Non facciamoci illusioni. Le proteste che mirano a «manifestare un disaccordo» e ad «esercitare una pressione» non hanno mai prodotto cambiamenti reali. Ciò che si potrebbe ottenere è tuttalpiù qualche concessione da parte di coloro che giocano a gestire le nostre vite e il nostro ambiente, che hanno la condiscendenza di permetterci qualcosa al fine di calmarci di nuovo. Ma queste concessioni vengono fatte in quanto compatibili con i loro interessi, il che significa fondamentalmente non cambiare nulla. Altrimenti la loro risposta è la repressione pura e semplice.
Se vogliamo intervenire contro questi processi che ordinano sempre più questa città secondo le esigenze del capitale e dei suoi interessi (più lucrativa, senza scossoni, pulita, controllata, funzionale, morta...), se vogliamo davvero arrivare a qualcosa non dobbiamo delegare questo intervento a nessun politico. Dobbiamo prendere in mano questo intervento, esattamente nello stesso modo in cui vogliamo riprendere in mano la nostra vita ed il mondo che ci hanno strappato. E come impedire l'espulsione di tutta una strada, la demolizione delle nostre abitazione, la costruzione di nuovi complessi immobiliari come il PJZ o l'Europaalee che mirano ad introdurre un sempre maggior controllo o un ceto di popolazione più redditizio in questi quartieri? Come impedire tutto ciò volendo affidarci solo a noi stessi?

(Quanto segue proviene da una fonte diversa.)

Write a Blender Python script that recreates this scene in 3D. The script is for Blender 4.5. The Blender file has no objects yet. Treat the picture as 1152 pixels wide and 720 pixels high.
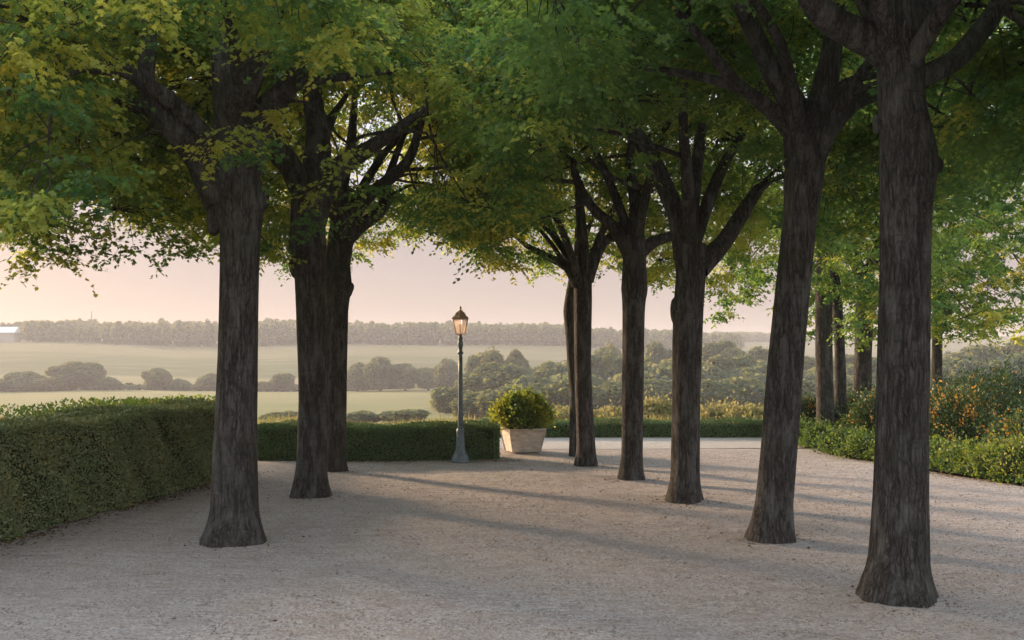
import bpy, bmesh, math, random
import numpy as np
from mathutils import Vector

random.seed(7)
RNG = np.random.default_rng(11)
sc = bpy.context.scene
COL = sc.collection

# ------------------------------------------------------------------ camera, world, sun, exposure
F = 1120.0            # focal length in photograph pixels (35 mm lens)
HZ = 400.0            # picture row of the true horizon
EYE = 2.3
cd = bpy.data.cameras.new('camera'); cam = bpy.data.objects.new('camera', cd); COL.objects.link(cam)
cd.sensor_width = 36; cd.lens = 35; cd.shift_y = 40 / 1152
cd.clip_start = 0.1; cd.clip_end = 9000
cam.location = (0, 0, EYE); cam.rotation_euler = (math.radians(90), 0, 0)
sc.camera = cam

SUN_EL = math.radians(14.5)
SUN_AZ = math.radians(-48)       # from +Y (view direction), negative = left
sdir = Vector((math.sin(SUN_AZ) * math.cos(SUN_EL), math.cos(SUN_AZ) * math.cos(SUN_EL), math.sin(SUN_EL)))
w = bpy.data.worlds.new('World'); sc.world = w; w.use_nodes = True
nt = w.node_tree; nt.nodes.clear()
wo = nt.nodes.new('ShaderNodeOutputWorld'); bg = nt.nodes.new('ShaderNodeBackground')
sky = nt.nodes.new('ShaderNodeTexSky'); sky.sky_type = 'NISHITA'; sky.sun_disc = False
sky.sun_elevation = SUN_EL; sky.sun_rotation = SUN_AZ
sky.air_density = 1.0; sky.dust_density = 1.2; sky.ozone_density = 1.6; sky.altitude = 50
mx = nt.nodes.new('ShaderNodeMix'); mx.data_type = 'RGBA'; mx.blend_type = 'MULTIPLY'; mx.inputs[0].default_value = 1
mx.inputs[7].default_value = (1.0, 0.84, 0.88, 1)
nt.links.new(sky.outputs[0], mx.inputs[6])
veil = nt.nodes.new('ShaderNodeMix'); veil.data_type = 'RGBA'; veil.inputs[0].default_value = 0.90   # thin high cloud evens the sky out
wtc = nt.nodes.new('ShaderNodeTexCoord'); wse = nt.nodes.new('ShaderNodeSeparateXYZ'); nt.links.new(wtc.outputs['Generated'], wse.inputs[0])
wmr = nt.nodes.new('ShaderNodeMapRange'); wmr.inputs[1].default_value = .12; wmr.inputs[2].default_value = .34; nt.links.new(wse.outputs[2], wmr.inputs[0])
wgr = nt.nodes.new('ShaderNodeMix'); wgr.data_type = 'RGBA'; nt.links.new(wmr.outputs[0], wgr.inputs[0])
wgr.inputs[6].default_value = (1.80, 1.44, 1.41, 1); wgr.inputs[7].default_value = (5.3, 5.9, 6.6, 1)
nt.links.new(wgr.outputs[2], veil.inputs[7])
nt.links.new(mx.outputs[2], veil.inputs[6]); nt.links.new(veil.outputs[2], bg.inputs[0])
bg.inputs[1].default_value = 0.12
nt.links.new(bg.outputs[0], wo.inputs[0])
ld = bpy.data.lights.new('sun', 'SUN'); ld.energy = 3.8; ld.angle = math.radians(5); ld.color = (1.0, 0.70, 0.44)
sun = bpy.data.objects.new('sun', ld); COL.objects.link(sun)
sun.rotation_euler = sdir.to_track_quat('Z', 'Y').to_euler()
sc.view_settings.view_transform = 'Standard'; sc.view_settings.look = 'None'
sc.view_settings.exposure = 1.2; sc.view_settings.gamma = 1.0; sc.view_settings.use_curve_mapping = False
sc.cycles.use_denoising = True; sc.cycles.adaptive_threshold = .006; sc.cycles.sample_clamp_indirect = 4
sc.cycles.max_bounces = 8; sc.cycles.diffuse_bounces = 3; sc.cycles.transmission_bounces = 6
sc.cycles.transparent_max_bounces = 8; sc.cycles.volume_bounces = 0
sc.cycles.caustics_reflective = False; sc.cycles.caustics_refractive = False

# ------------------------------------------------------------------ helpers
def at(x, y, d):
    """photograph pixel and depth -> world point"""
    return Vector(((x - 576) / F * d, d, EYE - (y - HZ) / F * d))

def tag(o, label=None, cat=None, group=None, kind=None):
    if label: o['label'] = label
    if cat: o['category'] = cat
    if group: o['group'] = group
    if kind: o['kind'] = kind
    return o

def empty(name, loc, label=None, cat=None, group=None):
    o = bpy.data.objects.new(name, None); COL.objects.link(o); o.location = loc
    o.empty_display_size = 0.3
    return tag(o, label, cat, group)

def link(name, me, parent=None, mats=()):
    o = bpy.data.objects.new(name, me); COL.objects.link(o)
    for m in mats: me.materials.append(m)
    if parent is not None: o.parent = parent
    return o

def mesh_np(name, V, faces_flat, nper, tint=None, smooth=False, matidx=None):
    """mesh from numpy arrays; faces_flat holds vertex indices, nper the corner count of each face"""
    me = bpy.data.meshes.new(name)
    V = np.asarray(V, dtype=np.float32); faces_flat = np.asarray(faces_flat, dtype=np.int32)
    nf = len(nper)
    me.vertices.add(len(V)); me.vertices.foreach_set('co', V.ravel())
    me.loops.add(len(faces_flat)); me.loops.foreach_set('vertex_index', faces_flat)
    me.polygons.add(nf)
    ls = np.zeros(nf, np.int32); ls[1:] = np.cumsum(nper)[:-1]
    me.polygons.foreach_set('loop_start', ls); me.polygons.foreach_set('loop_total', np.asarray(nper, np.int32))
    me.polygons.foreach_set('use_smooth', np.full(nf, smooth))
    if matidx is not None: me.polygons.foreach_set('material_index', np.asarray(matidx, np.int32))
    if tint is not None:
        a = me.attributes.new('tint', 'FLOAT', 'FACE'); a.data.foreach_set('value', np.asarray(tint, np.float32))
    me.update(calc_edges=True); me.validate()
    return me

def N(nt, t, **kw):
    n = nt.nodes.new(t)
    for k, v in kw.items(): setattr(n, k, v)
    return n

def newmat(name):
    m = bpy.data.materials.new(name); m.use_nodes = True; m.node_tree.nodes.clear()
    return m, m.node_tree

def ramp(nt, fac, stops, interp='LINEAR'):
    r = nt.nodes.new('ShaderNodeValToRGB'); r.color_ramp.interpolation = interp
    e = r.color_ramp.elements
    while len(e) < len(stops): e.new(0.5)
    for el, (p, c) in zip(e, stops):
        el.position = p; el.color = (*c, 1)
    nt.links.new(fac, r.inputs[0])
    return r.outputs[0]

def noise(nt, vec, scale, detail=4, rough=0.55, sx=None):
    n = nt.nodes.new('ShaderNodeTexNoise'); n.inputs['Scale'].default_value = scale
    n.inputs['Detail'].default_value = detail; n.inputs['Roughness'].default_value = rough
    if sx is not None:
        mp = nt.nodes.new('ShaderNodeMapping'); mp.inputs['Scale'].default_value = sx
        nt.links.new(vec, mp.inputs[0]); vec = mp.outputs[0]
    if vec is not None: nt.links.new(vec, n.inputs['Vector'])
    return n.outputs[0]

def mixc(nt, a, b, f, blend='MIX'):
    n = nt.nodes.new('ShaderNodeMix'); n.data_type = 'RGBA'; n.blend_type = blend
    for s, v in ((6, a), (7, b), (0, f)):
        if hasattr(v, 'is_linked'): nt.links.new(v, n.inputs[s])
        else: n.inputs[s].default_value = v if s == 0 else (*v, 1)
    return n.outputs[2]

def mathn(nt, op, a, b=0.0):
    n = nt.nodes.new('ShaderNodeMath'); n.operation = op
    for i, v in enumerate((a, b)):
        if hasattr(v, 'is_linked'): nt.links.new(v, n.inputs[i])
        else: n.inputs[i].default_value = v
    return n.outputs[0]

def bump(nt, h, strength, dist, prev=None):
    b = nt.nodes.new('ShaderNodeBump'); b.inputs['Strength'].default_value = strength; b.inputs['Distance'].default_value = dist
    nt.links.new(h, b.inputs['Height'])
    if prev is not None: nt.links.new(prev, b.inputs['Normal'])
    return b.outputs[0]

def principled(nt, color, rough=0.8, normal=None, spec=0.3, metal=0.0):
    p = nt.nodes.new('ShaderNodeBsdfPrincipled'); o = nt.nodes.new('ShaderNodeOutputMaterial')
    if hasattr(color, 'is_linked'): nt.links.new(color, p.inputs['Base Color'])
    else: p.inputs['Base Color'].default_value = (*color, 1)
    if hasattr(rough, 'is_linked'): nt.links.new(rough, p.inputs['Roughness'])
    else: p.inputs['Roughness'].default_value = rough
    p.inputs['Specular IOR Level'].default_value = spec; p.inputs['Metallic'].default_value = metal
    if normal is not None: nt.links.new(normal, p.inputs['Normal'])
    nt.links.new(p.outputs[0], o.inputs[0])
    return p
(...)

Attraverso il rifiuto, il sabotaggio e l'attacco diretto contro gli interessi dei responsabili! Facendo cadere il velo dell'irresponsabilità ed intervenendo contro coloro che realizzano questi progetti di espulsione, di sfruttamento e di reclusione e che ne traggono profitto. Dalle imprese di costruzione e di demolizione agli architetti, passando per i politici e gli amministratori. Sono loro a realizzare questi progetti ed è attraverso loro che posiamo sabotarli e bloccarli.

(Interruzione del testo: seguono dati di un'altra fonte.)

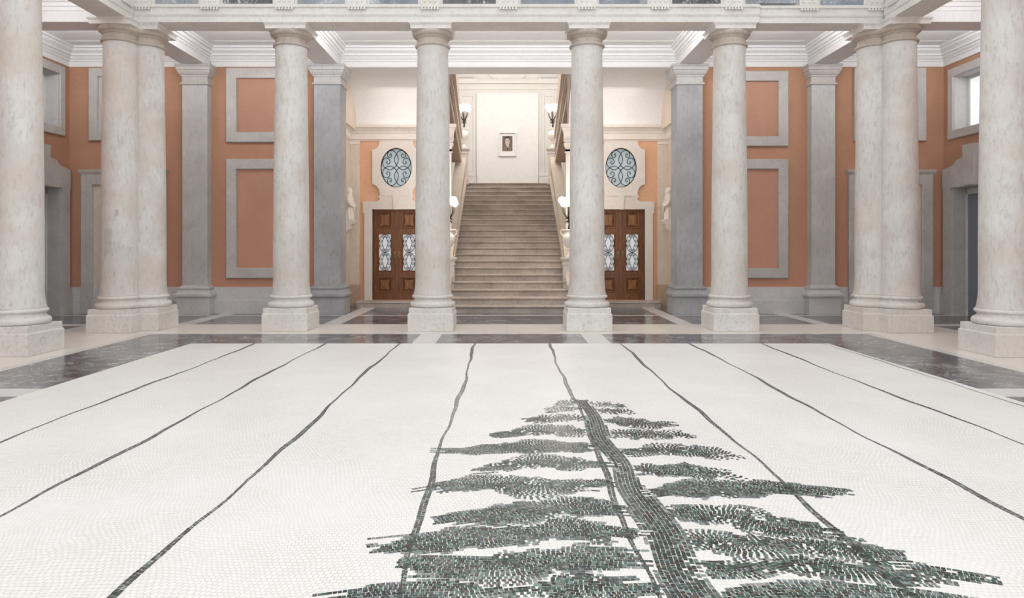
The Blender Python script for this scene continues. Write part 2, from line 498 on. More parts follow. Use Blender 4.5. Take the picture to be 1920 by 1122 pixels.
# ------------------------------------------------------------------ columns
def column_parts(root, cx, cy, hwp=.457, shape=1.0):
    mb = MB(); mb.rect([(.0, 0), (.0, .335), (-.004, .345), (-.022, .352), (-.022, .462)], cx - hwp, cx + hwp, cy - hwp, cy + hwp)
    mb.build('plinth', 'plinth', root, bevel=.012)
    pr = []
    pr += [(.40, .462)] + [(.405 + .055 * math.cos(a), .520 + .058 * math.sin(a)) for a in [(-PI / 2 + PI * i / 8) for i in range(9)]]
    pr += [(.402, .585), (.402, .592)] + [(.385, .60), (.376, .615), (.378, .632), (.39, .645)]
    pr += [(.388 + .034 * math.cos(a), .678 + .032 * math.sin(a)) for a in [(-PI / 2 + PI * i / 6) for i in range(7)]]
    pr += [(.392, .715), (.392, .738), (.375, .74)]
    mb = MB(); mb.lathe(pr, cx, cy, 64); mb.build('base_moulding', 'plinth', root, smooth=40)
    pr = []
    for i in range(41):
        u = i / 40; z = .738 + u * (5.765 - .738)
        r = .358 - .046 * max(0, (u - .22) / .78) ** 1.35
        if i == 0: r = .385
        if i == 1: r = .366
        if i == 40: r = .325
        pr.append((r, z))
    mb = MB(); mb.lathe(pr, cx, cy, 64); sh = mb.build('shaft', 'column', root, smooth=40)
    ring = [(.318, 5.762)] + [(.328 + .036 * math.cos(a), 5.795 + .034 * math.sin(a)) for a in [(-PI / 2 + PI * i / 6) for i in range(7)]]
    ring += [(.316, 5.83), (.314, 5.845), (.314, 5.925), (.330, 5.928), (.330, 5.942), (.343, 5.945), (.343, 5.958), (.352, 5.962), (.352, 5.972)]
    ring += [(.352 + .066 * math.sin(a), 5.972 + .082 * (1 - math.cos(a))) for a in [PI / 2 * i / 6 for i in range(1, 7)]] + [(.412, 6.064)]
    mb = MB(); mb.lathe(ring, cx, cy, 64); cp = mb.build('capital', 'cap', root, smooth=40)
    mb = MB(); a = .405
    mb.rect([(0, 6.062), (0, 6.125), (.006, 6.13), (.012, 6.145), (.030, 6.165), (.034, 6.17), (.034, 6.19)], cx - a, cx + a, cy - a, cy + a)
    mb.build('abacus', 'entab', cp)
    return sh
c0 = thing('stone_column', 'pale stone column standing next to the corner pair at the orange panels, third from the photo edge on the left', 'column', (-4.43, 14.48, 0), 'round columns of the arcade')
column_parts(c0, -4.43, 14.48)
dup(c0, (-1.52, 14.48, 0), 'pale stone column half hiding the wooden door on the left of the stairs')
dup(c0, (1.65, 14.48, 0), 'pale stone column half hiding the wooden door on the right of the stairs')
dup(c0, (4.58, 14.48, 0), 'pale stone column with mossy plinth hiding the orange panels on the right')
c0['label'] = 'pale stone column hiding the orange panels on the left'
nl = dup(c0, (-7.80, 11.24, 0), 'big nearest stone column cut by the left edge of the photo')
dup(c0, (7.92, 11.19, 0), 'big nearest stone column cut by the right edge of the photo')
mb = MB()
s0 = [(0, .06), (.05, .05), (.055, 0), (.03, -.05), (0, -.075), (-.03, -.05), (-.055, 0), (-.05, .05), (0, .06)]
mb.tube([(-7.80 + .459, 11.24 - .10 + u, .20 + v) for u, v in s0], .006, 5)
mb.build('carved_shield', 'frame', nl)
for (xo, xi, side) in ((-7.775, -7.42, 'left'), (7.90, 7.58, 'right')):
    r = thing('coupled_column', 'pair of merged stone columns on one L-shaped plinth at the %s courtyard corner' % side, 'column', ((xo + xi) / 2, 14.35, 0), 'coupled corner columns')
    s1 = column_parts(r, xo, 14.18, .442); column_parts(r, xi, 14.54, .442)
    if side == 'left':
        for (a0, a1, z0, z1) in ((-1.95, -1.52, 1.55, 2.05), (-1.35, -1.18, 2.3, 2.42), (-1.45, -1.3, 1.1, 1.2)):
            mb = MB(); n = 8; vs = []
            for i in range(n + 1):
                a = a0 + (a1 - a0) * i / n
                for z in (z0, z1): vs.append((xo + .3605 * math.cos(a), 14.18 + .3605 * math.sin(a), z))
            mb.add(vs, [(2 * i, 2 * i + 2, 2 * i + 3, 2 * i + 1) for i in range(n)])
            mb.build('repair_patch', 'frame', s1, smooth=60)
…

Anche qui non dobbiamo farci illusioni. Non sempre tali strumenti permettono di impedire efficacemente i progetti dei colossi del potere. Ma con questi mezzi avviene un autentico cambiamento, che non consiste nella realizzazione o nell'impedimento di un progetto, ma nei rapporti che sviluppiamo nella lotta. I rapporti fra di noi, attraverso l'auto-organizzazione, la solidarietà e la complicità. I rapporti con noi stessi, con la percezione della nostra forza in quanto individui. I rapporti con il mondo attraverso la non sottomissione e lo sconvolgimento dei ruoli passivi che ci sono imposti. Questo genere di rapporti si scontra col funzionamento di questo mondo, ed è solo attraverso essi che si sviluppa una forza che può finalmente riuscire a rovesciare profondamente il mondo esistente. Quello che cambia allora veramente quando prendiamo in mano l'intervento contro questi progetti di sviluppo urbano, come contro tutto ciò che devasta le nostre vite, passando all'attacco, è la sensazione di non vivere più come semplici pedine in un mondo imposto – e sperimentare la nostra libertà nella rivolta.